Last Wednesday, India’s Tata Motors delivered its revolutionary Nano car to journalists for a test drive, in Pune, India. According to Reuters journalist Nick Kurczewski, “the tiny Indian-built four-door manages to combine thrift, functionality and, shockingly, even a measure of driving enjoyment.” All this, for $2,000, or less than the cost of a stereo system on a Cadillac. 

But how? What is the formula for an innovation revolution?

First, vision. Tata Chairman Ratan N. Tata dreamed of a car affordable by Indian families, with a $2,000 price tag.  Second, a great team of engineers began to work, to make it happen. And third — subtraction. Take away unnecessary features that do not contribute value, but only add to cost.

The Nano has tiny dimensions. It is two feet shorter than a Mini Cooper. Its body and chassis are steel, while the bumpers are plastic. The round little car looks conventional, a bit like a turtle. Its aluminum engine has 32 horsepower, 624 cc’s, and two cylinders and is rear mounted. It goes from zero to 80 km. per hour in 16.4 seconds — not a Lamborghini, but not bad either. The Nano has a turning radius of 13 feet (4 meters) and can turn 360 degrees in its own shadow. You can fit four people into it, and even five in a pinch. The Nano weighs only 600 kgs. (about 1,300 pounds). 

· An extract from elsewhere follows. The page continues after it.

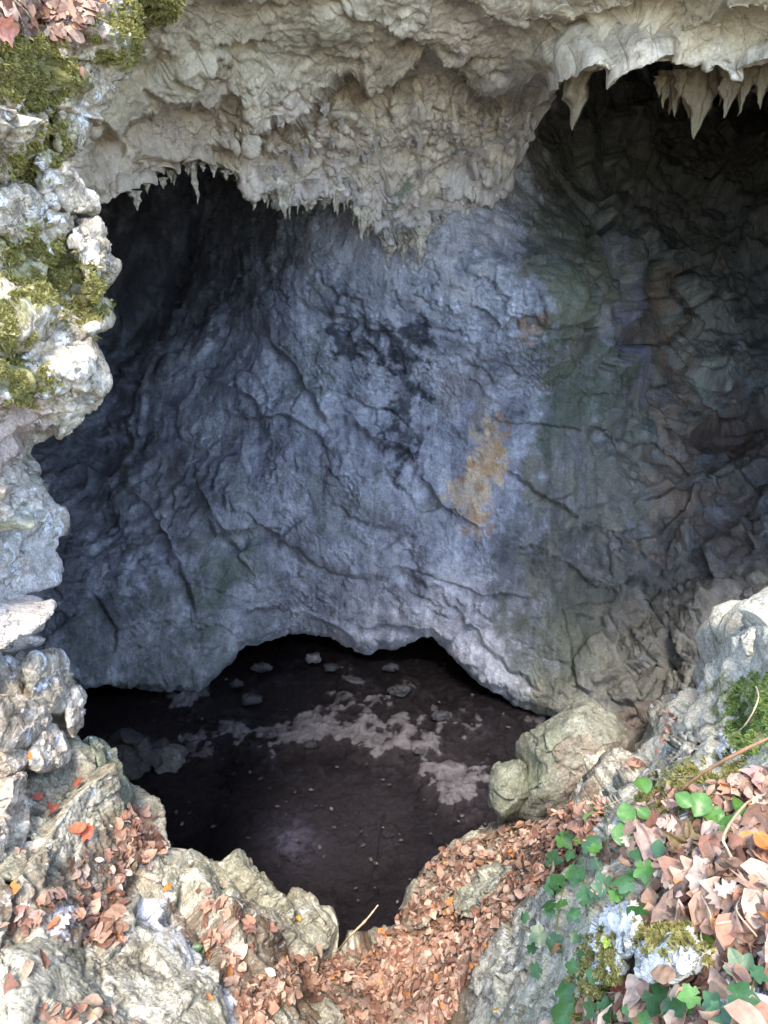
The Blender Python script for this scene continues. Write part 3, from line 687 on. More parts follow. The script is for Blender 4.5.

Exactly a century ago, Henry Ford began building Model T’s. After making 15 million of them, the price fell to (in 1927 dollars) $500. I wonder if Tata is aware that the market launch of the Nano came 100 years after Henry Ford launched the Second Industrial Revolution. I wonder if the short-sighted credit raters at Standard & Poor — the same folks who, with Moody’s, brought you the subprime mortgage crisis — who downgraded Tata to B+ (below investment grade) know what pistons or distributors or engines are. I wonder if the overpaid folks who run Ford, GM and Chrysler are just a tad envious of the visionary Mr. Tata.